The Tropical Fruit Forum

Citrus => Citrus General Discussion => Topic started by: Isaac-1 on March 17, 2019, 12:00:44 AM

Title: Another grafting / topworking question
Post by: Isaac-1 on March 17, 2019, 12:00:44 AM
I am currently growing about a dozen citrus trees on the 8b / 9a line in Louisiana, most of which are some variety of Satsuma.  Three of the trees are over 20 years old, the rest have been planted over the last 5 years.

One of my 20+ year old trees is in poor condition, it is planted in a more exposed location than the others, was well as in a spot where the soil stays a bit wetter.  I cover my citrus trees and provide them with heat lamps during unusually cold winter weather, and during one of these freeze events a couple of years ago the cover blew off of this one tree during a night where the low temperatures reached about 15F.  This resulted in considerable die back, it lost all its leaves and did not start having any signs of life until the following August with eventual loss of about 1/3 of the tree (the entire northern side).  Since then fruit production on this tree has been light (I would estimate under 100 Satsumas this last season) and growth has been sparse and scraggly, perhaps due to freeze damaged wood.

This leads to consider cutting back at least one of the main trunks and possibly grafting in stems of scion wood from my Miho Satsuma tree which is reportedly one of the most cold hardy varieties.

Any advice you can give on the subject is most welcome, as I have little experience grafting, and no experience grafting citrus.  Also my limited reading suggests that top working is best done on trees under 20 years of age, but I have found no details on this age limit.

thanks
Title: want to be involved in citrus project?
Post by: SoCal2warm on March 17, 2019, 02:10:54 AM
Hi there. I am wondering if you'd possibly like to work with me to hybridize new cold hardy citrus varieties.
I'd just send you plants and tell you what to do.
You would grow the plants, pollinate flowers, label branches, and harvest seeds from the fruit. Then I would grow the seeds and eventually send them back to you to grow again. I don't know how much land you have.

Contact back if interested, and if so send me your address.
(There would be no exchange money, just looking for someone in a warmer climate who can more easily grow them and is interested in that) it would likely be a long-term project, maybe 3 or 4 years.
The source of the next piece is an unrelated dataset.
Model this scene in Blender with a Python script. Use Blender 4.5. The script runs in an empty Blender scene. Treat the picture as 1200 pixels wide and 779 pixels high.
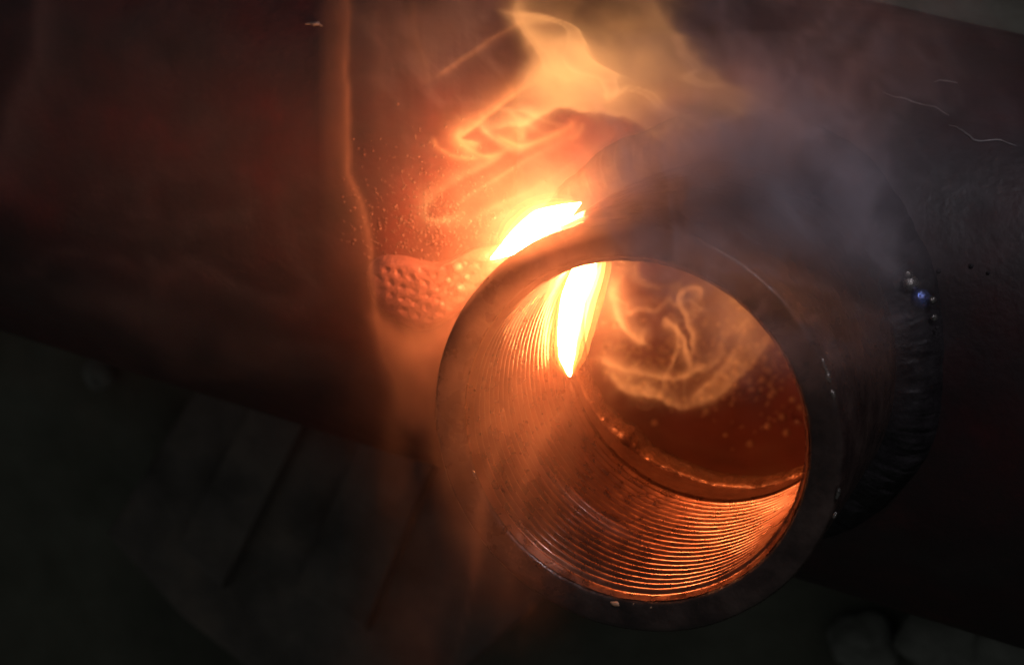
import bpy, math, random
import numpy as np
from mathutils import Matrix, Vector

sc = bpy.context.scene
col = sc.collection
MM = 0.001                                   # everything below is written in millimetres
random.seed(4); rng = np.random.default_rng(4)

# ------------------------------------------------------------------ camera, world, light, exposure
CAM = np.array([115.45, 74.03, 343.46])      # socket axis = +Z, its foot on the pipe = origin
ROT = np.array([[0.9017693, 0.16244788, 0.40052818],
                [-0.24650961, 0.95448931, 0.16787842],
                [-0.35502837, -0.25012165, 0.90077412]])
FPX = 2420.44
cd = bpy.data.cameras.new('camera'); cam = bpy.data.objects.new('camera', cd); col.objects.link(cam)
m4 = np.eye(4); m4[:3, :3] = ROT; m4[:3, 3] = CAM * MM
cam.matrix_world = Matrix(m4.tolist())
cd.sensor_width = 36; cd.lens = FPX / 1200 * 36
cd.clip_start = 0.005; cd.clip_end = 50
cd.dof.use_dof = True; cd.dof.focus_distance = 0.345; cd.dof.aperture_fstop = 22
sc.camera = cam

w = bpy.data.worlds.new('World'); sc.world = w; w.use_nodes = True
bg = w.node_tree.nodes['Background']; bg.inputs[0].default_value = (0.93, 0.95, 0.90, 1); bg.inputs[1].default_value = 0.055

def area(name, loc, target, size, power, colr):
    ld = bpy.data.lights.new(name, 'AREA'); ld.size = size * MM; ld.energy = power; ld.color = colr
    o = bpy.data.objects.new(name, ld); col.objects.link(o)
    o.location = Vector(loc) * MM
    o.rotation_euler = (Vector(target) - Vector(loc)).to_track_quat('-Z', 'Y').to_euler()
    return o
# the workshop's dim cool lamp, far up on the right
area('workshop_lamp', (650, 640, 440), (0, 0, 0), 40, 2.7, (0.97, 0.90, 1.0))

vs = sc.view_settings
vs.view_transform = 'Standard'; vs.look = 'None'; vs.exposure = 0.0; vs.gamma = 1.0
sc.render.engine = 'CYCLES'
cy = sc.cycles
cy.use_denoising = True
cy.use_adaptive_sampling = True; cy.adaptive_threshold = 0.04
cy.max_bounces = 3; cy.diffuse_bounces = 2; cy.glossy_bounces = 2; cy.volume_bounces = 1
cy.transparent_max_bounces = 64
cy.sample_clamp_indirect = 4.0
cy.caustics_reflective = False; cy.caustics_refractive = False

# ------------------------------------------------------------------ helpers
PHI = -0.4445; RP = 57.66; WALL = 5.0
U = np.array([math.cos(PHI), math.sin(PHI)]); V = np.array([-math.sin(PHI), math.cos(PHI)])
L = 49.1

def px(x, y, z):
    """the point at height z (mm) that the photograph shows at pixel x, y"""
    x = np.asarray(x, float); y = np.asarray(y, float); z = np.asarray(z, float)
    d = np.stack([(x - 600) / FPX, -(y - 389.5) / FPX, -np.ones_like(x)], -1) @ ROT.T
    t = (z - CAM[2]) / d[..., 2]
    return CAM + d * t[..., None]

def on_pipe(x, y, R=RP):
    """the point of the pipe's outside at pixel x, y"""
    d = np.array([(x - 600) / FPX, -(y - 389.5) / FPX, -1.0]) @ ROT.T
    o = np.array([CAM[:2] @ V, CAM[2] + RP]); dd = np.array([d[:2] @ V, d[2]])
    a = dd @ dd; b = 2 * o @ dd; c = o @ o - R * R
    t = (-b - math.sqrt(max(b * b - 4 * a * c, 0))) / (2 * a)
    return CAM + d * t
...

I know someone else in Kansas who would probably be interested too. We just tell you what to do, you do it and give reports maybe every so often. I'm working on breeding solid zone 8a varieties, the guy in Kansas is trying for 7a, though they probably may not taste as good.
Title: Re: Another grafting / topworking question
Post by: Isaac-1 on March 17, 2019, 04:01:43 AM
Sounds like an interesting project, my only concern is that Louisiana is an ACP quarantine state.
Title: Re: Another grafting / topworking question
Post by: Laaz on March 17, 2019, 09:16:46 AM
Yes it is. You can't legally send any citrus plant from CA to LA or vice versa.